Em 1923, quando Mário de Andrade soltou-se na folia carioca, a "Cigarra" defendia a festa paulistana
Numa carta de 1939, endereçada a Sérgio Milliet, Mário de Andrade lembrava, com melancolia e alguma ambiguidade, o ataque cardíaco sofrido por seu pai, em fevereiro de 1917 -uma fatalidade que impediu o escritor de aproveitar a folia carnavalesca. "Quando meu pai ficou doente, eu estava me preparando pra ir num grande baile de Carnaval", contava ele na carta ao amigo. "Minha tia me dera um cetim verde-alface sublime e caríssimo. Eu mesmo desenhei um pierrô miraculoso." O traje já "estava passadinho, num manequim, no meu quarto", quando aconteceu a infelicidade que o impediu de usá-lo.Mário, que estava com 23 anos quando perdeu o pai, teve tempo para se esbaldar nas loucuras momescas -o que fez, aliás, com satisfação, tanto em São Paulo quanto no Rio. Em 1923, já autor de "Pauliceia Desvairada", jogou-se pela primeira vez na farra carioca e babou, como se pode ver no longo poema "O Carnaval Carioca", daquele mesmo ano.
A descoberta do Carnaval do Rio foi, aliás, um acontecimento vital, mas também conceitual, para os modernistas de São Paulo, que viram na manifestação multicolorida, erótica e miscigenada um índice pujante da brasilidade.
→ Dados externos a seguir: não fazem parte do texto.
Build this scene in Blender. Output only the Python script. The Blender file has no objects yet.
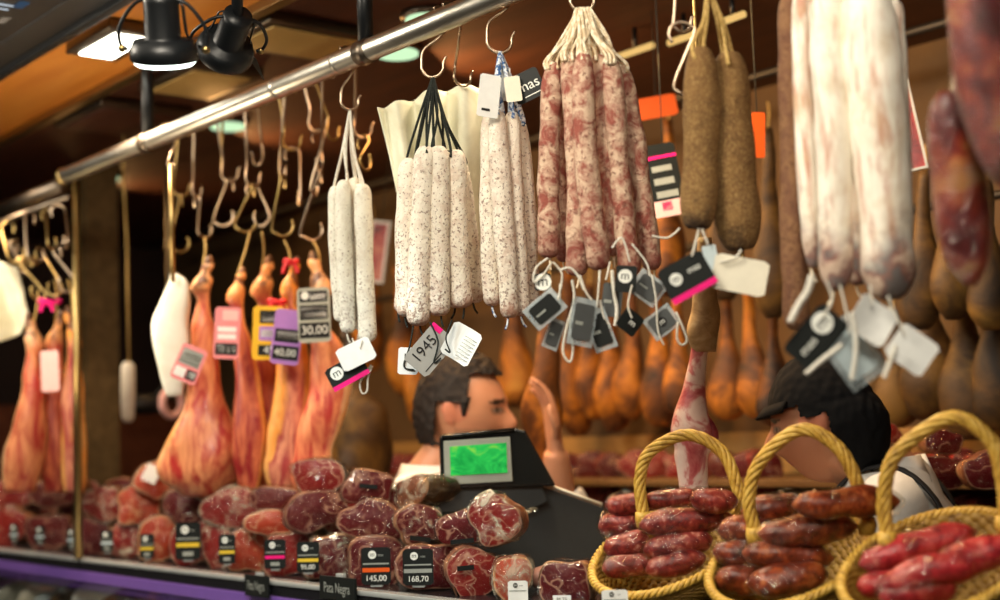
import bpy, bmesh, math, random
from mathutils import Vector, Matrix, noise
random.seed(7)
PI = math.pi
SC = bpy.context.scene
COL = SC.collection
# ------------------------------------------------------------------ camera
FPX = 1389.0
YAW, PITCH, ROLL = math.radians(50.3), math.radians(5.5), math.radians(-2.0)
CAM = Vector((0, 0, 1.55))
CR = Matrix.Rotation(YAW, 3, 'Z') @ Matrix.Rotation(PI/2 + PITCH, 3, 'X') @ Matrix.Rotation(ROLL, 3, 'Z')
RIGHT = Vector((math.cos(YAW), math.sin(YAW), 0))
UP = Vector((0, 0, 1))
BACK = Vector((-math.sin(YAW), math.cos(YAW), 0))      # horizontal direction away from the viewer
def ray(px, py): return CR @ Vector(((px-500)/FPX, (300-py)/FPX, -1))
def PD(px, py, t): return CAM + ray(px, py)*t
def PC(px, py, c):
    d = ray(px, py); return CAM + d*(c/d.y)
def PZ(px, py, z):
    d = ray(px, py); return CAM + d*((z-CAM.z)/d.z)
def depth(p): return -(CR.transposed() @ (p-CAM)).z
def mpp(p): return depth(p)/FPX
def proj(p):
    q = CR.transposed() @ (p-CAM)
    return 500 - FPX*q.x/q.z, 300 + FPX*q.y/q.z
cd = bpy.data.cameras.new('camera'); cam = bpy.data.objects.new('camera', cd); COL.objects.link(cam)
cd.sensor_width = 36; cd.lens = 36*FPX/1000; cd.clip_start = 0.05; cd.clip_end = 100
cam.matrix_world = Matrix.Translation(CAM) @ CR.to_4x4()
cd.dof.use_dof = True; cd.dof.focus_distance = 2.5; cd.dof.aperture_fstop = 1.8
SC.camera = cam
# ------------------------------------------------------------------ mesh helpers
def NB():
    bm = bmesh.new()
    for n in ('along', 'ang', 'rim'): bm.verts.layers.float.new(n)
    return bm
def lay(bm, n): return bm.verts.layers.float[n]
def obj(name, bm, mat, parent=None, org=None, smooth=True):
    me = bpy.data.meshes.new(name)
    if org is not None: bmesh.ops.translate(bm, verts=bm.verts, vec=-Vector(org))
    bmesh.ops.recalc_face_normals(bm, faces=bm.faces)
    bm.to_mesh(me); bm.free()
    if smooth: me.polygons.foreach_set('use_smooth', [True]*len(me.polygons))
    for m in (mat if isinstance(mat, (list, tuple)) else [mat]): me.materials.append(m)
    o = bpy.data.objects.new(name, me); COL.objects.link(o)
    if parent is not None: o.parent = parent
    elif org is not None: o.location = org
    return o
def tag(o, label, cat, group=None, kind=None):
    o['label'] = label; o['category'] = cat
    if group: o['group'] = group
    if kind: o['kind'] = kind
    return o
def thing(name, label, cat, loc=(0, 0, 0), rot=(0, 0, 0), group=None):
    o = bpy.data.objects.new(name, None); COL.objects.link(o)
    o.empty_display_size = 0.05
    o.location = loc; o.rotation_euler = rot
    return tag(o, label, cat, group)
def struct(name, bm, mat, smooth=False):
    o = obj(name, bm, mat, smooth=smooth); o['kind'] = 'structure'; return o
def box(bm, lo, hi, bevel=0):
    r = bmesh.ops.create_cube(bm, size=1)
    lo, hi = Vector(lo), Vector(hi)
    for v in r['verts']:
        v.co = Vector((lo.x+(v.co.x+.5)*(hi.x-lo.x), lo.y+(v.co.y+.5)*(hi.y-lo.y), lo.z+(v.co.z+.5)*(hi.z-lo.z)))
    if bevel:
        es = list({e for v in r['verts'] for e in v.link_edges})
        bmesh.ops.bevel(bm, geom=es, offset=bevel, segments=2, affect='EDGES', profile=.7)
    return bm
def boxm(lo, hi, bevel=0): return box(NB(), lo, hi, bevel)
def crom(pts, n):
    P = [Vector(p) for p in pts]; m = len(P)-1; out = []
    for i in range(n):
        u = i/(n-1)*m; k = min(int(u), m-1); f = u-k
        p0, p1, p2, p3 = P[max(k-1, 0)], P[k], P[k+1], P[min(k+2, m)]
        out.append(.5*((2*p1)+(p2-p0)*f+(2*p0-5*p1+4*p2-p3)*f*f+(3*p1-p0-3*p2+p3)*f**3))
    return out
def lerp1(tab, t):
    for i in range(len(tab)-1):
        a, b = tab[i], tab[i+1]
        if t <= b[0]:
            f = 0 if b[0] == a[0] else max(0, (t-a[0])/(b[0]-a[0]))
            return [x+(y-x)*f for x, y in zip(a[1:], b[1:])]
    return list(tab[-1][1:])
def sweep(bm, pts, rad, n=10, cap=True, fl=1.0, ref=None, lump=0, lumpf=30, phase=0.):
    """tube along pts; rad number or list; fl flattens the second axis; lump adds surface noise"""
    pts = [Vector(p) for p in pts]; N = len(pts)
    if not isinstance(rad, (list, tuple)): rad = [rad]*N
    if len(rad) != N:
        k = len(rad)-1; rad = [rad[min(int(i*k/(N-1)), k-1)]*(1-(i*k/(N-1)-min(int(i*k/(N-1)), k-1)))+rad[min(int(i*k/(N-1)), k-1)+1]*(i*k/(N-1)-min(int(i*k/(N-1)), k-1)) for i in range(N)]
    A, G = lay(bm, 'along'), lay(bm, 'ang')
    u = None; rings = []
    for i in range(N):
        tg = (pts[min(i+1, N-1)]-pts[max(i-1, 0)])
        tg = tg.normalized() if tg.length > 1e-9 else Vector((0, 0, -1))
        if u is None:
            r0 = Vector(ref) if ref is not None else (Vector((0, 0, 1)) if abs(tg.z) < .9 else RIGHT.copy())
            u = (r0-tg*r0.dot(tg)).normalized()
        else:
            u = (u-tg*u.dot(tg)); u = u.normalized() if u.length > 1e-6 else tg.orthogonal().normalized()
        w = tg.cross(u)
        ring = []
        for j in range(n):
            a = 2*PI*j/n+phase
            d = u*math.cos(a)+w*math.sin(a)*fl
            r = rad[i]
            if lump: r *= 1+lump*noise.noise((pts[i]+d*r)*lumpf)
            v = bm.verts.new(pts[i]+d*r); v[A] = i/(N-1); v[G] = math.cos(a); ring.append(v)
        rings.append(ring)
    for i in range(N-1):
        for j in range(n):
            bm.faces.new((rings[i][j], rings[i][(j+1) % n], rings[i+1][(j+1) % n], rings[i+1][j]))
    if cap:
        bm.faces.new(list(reversed(rings[0]))); bm.faces.new(rings[-1])
    return rings
def tube(pts, r, n=8, res=None, **k):
    bm = NB(); sweep(bm, crom(pts, res) if res else pts, r, n, **k); return bm
def loft(bm, secs, n=24, cap=True, lump=0, lumpf=12, sq=1.0):
    """secs: (centre, ex, ey) ellipse axes; sq<1 squares the outline"""
    A, G = lay(bm, 'along'), lay(bm, 'ang'); rings = []
    N = len(secs)
    for i, (c, ex, ey) in enumerate(secs):
        ring = []
        for j in range(n):
            a = 2*PI*j/n; ca, sa = math.cos(a), math.sin(a)
            cx = math.copysign(abs(ca)**sq, ca); sx = math.copysign(abs(sa)**sq, sa)
            p = Vector(c)+Vector(ex)*cx+Vector(ey)*sx
            if lump: p += (p-Vector(c))*lump*noise.noise(p*lumpf)
            v = bm.verts.new(p); v[A] = i/(N-1); v[G] = -sa; ring.append(v)
        rings.append(ring)
    for i in range(N-1):
        for j in range(n):
            bm.faces.new((rings[i][j], rings[i][(j+1) % n], rings[i+1][(j+1) % n], rings[i+1][j]))
    if cap:
        bm.faces.new(list(reversed(rings[0]))); bm.faces.new(rings[-1])
    return rings
def ball(bm, c, r, sc=(1, 1, 1), seg=12):
    r_ = bmesh.ops.create_uvsphere(bm, u_segments=seg, v_segments=max(6, seg//2), radius=r)
    for v in r_['verts']: v.co = Vector((v.co.x*sc[0], v.co.y*sc[1], v.co.z*sc[2]))+Vector(c)
def disc(bm, c, r, nrm_y, n=28, th=.0004):
    """disc in the local XZ plane, facing -Y"""
    vs = [bm.verts.new((c[0]+r*math.cos(2*PI*i/n), nrm_y, c[1]+r*math.sin(2*PI*i/n))) for i in range(n)]
    bm.faces.new(vs)
def quad(bm, x0, z0, x1, z1, y):
    bm.faces.new([bm.verts.new(p) for p in ((x0, y, z0), (x1, y, z0), (x1, y, z1), (x0, y, z1))])
_TC = {}
def text_bm(s, size, x, z, y, align='CENTER', rot=0., sx=1.0):
    k = s
    if k not in _TC:
        cu = bpy.data.curves.new('txt', 'FONT'); cu.body = s; cu.size = 1; cu.align_x = 'CENTER'; cu.align_y = 'CENTER'
        o = bpy.data.objects.new('txt', cu); COL.objects.link(o)
        dg = bpy.context.evaluated_depsgraph_get(); me = bpy.data.meshes.new_from_object(o.evaluated_get(dg))
        _TC[k] = ([v.co.copy() for v in me.vertices], [tuple(p.vertices) for p in me.polygons])
        bpy.data.objects.remove(o); bpy.data.curves.remove(cu); bpy.data.meshes.remove(me)
    bm = NB(); V, Fs = _TC[k]; c, sn = math.cos(rot), math.sin(rot)
    vs = []
    for v in V:
        a, b = v.x*size*sx, v.y*size
        vs.append(bm.verts.new((x+a*c-b*sn, y, z+a*sn+b*c)))
    for f in Fs:
        try: bm.faces.new([vs[i] for i in f])
        except ValueError: pass
    return bm
def addbm(dst, src):
    me = bpy.data.meshes.new('tmp'); src.to_mesh(me); src.free(); dst.from_mesh(me); bpy.data.meshes.remove(me); return dst
ORD = ['first', 'second', 'third', 'fourth', 'fifth', 'sixth', 'seventh', 'eighth', 'ninth', 'tenth', 'eleventh', 'twelfth', 'thirteenth', 'fourteenth', 'fifteenth', 'sixteenth']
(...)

No "Manifesto Antropófago", publicado em 1928, Oswald de Andrade, como se sabe, lançou a famosa sentença: "O Carnaval no Rio é o acontecimento religioso da raça".
Não que fosse desanimada a festa paulistana daqueles tempos. Havia corsos, cordões e bailes de fantasia; a imprensa dava destaque, publicava fotos, notas, crônicas. Havia a diversão da "elite branca", com influências venezianas e europeias, e a festa negra, em seus redutos, onde se tecia o samba paulista.
No mesmo ano de 1923, em que Mário se entregou à "invasão furiosa das sensações" na "pagodeira" inesquecível da Guanabara, a revista "Cigarra" rebatia críticas à suposta "falta de espírito" da festa paulistana, dizendo que era argumento velho e falacioso: "Quer na avenida Paulista, onde o corso esteve brilhantíssimo, quer na avenida Rangel Pestana, para onde toda a população alegre se dirigiu, e em toda parte, o Carnaval não teve diques nem limites", dizia um editorial sobre a festa. Além de tudo isso, e das disputas de "serpentina, confetes e tubos de perfumes", a revista defendia seu argumento lembrando que "nada menos do que cinco clubes carnavalescos saíram à rua com suas alegorias".
Um cronista também contava, em tom farsesco, que até mesmo um "Cordão Literário" teria passado a todo vapor pelo centro da cidade. Segundo o relato, um grupo estava reunido na Redação da revista quando foi surpreendido por "palmas estrepitosas" que vinham da rua. Correram à janela para ver o que se passava e constatou-se que "ali estavam, fantasiadas, as letras paulistanas quase em peso". Do poeta Vicente de Carvalho a Monteiro Lobato, que, segundo a descrição, brincava "fantasiado de si próprio, isto é de Jeca, com chapéu de taquara e cigarrão atrás da orelha"...
Sábado passado, andei pela Vila Madalena. Vi, em galerias, obras que Lobato decerto não gostaria e, pelas ruas, gente fantasiada para brincar com um festejado bloco que só toca música dos Beatles. Não pude deixar de lembrar do refrão de uma música da pernambucana Lulina, em que uma garota paulistana repete, com seu sotaque característico: "Puta meu, tipo a nossa cara!".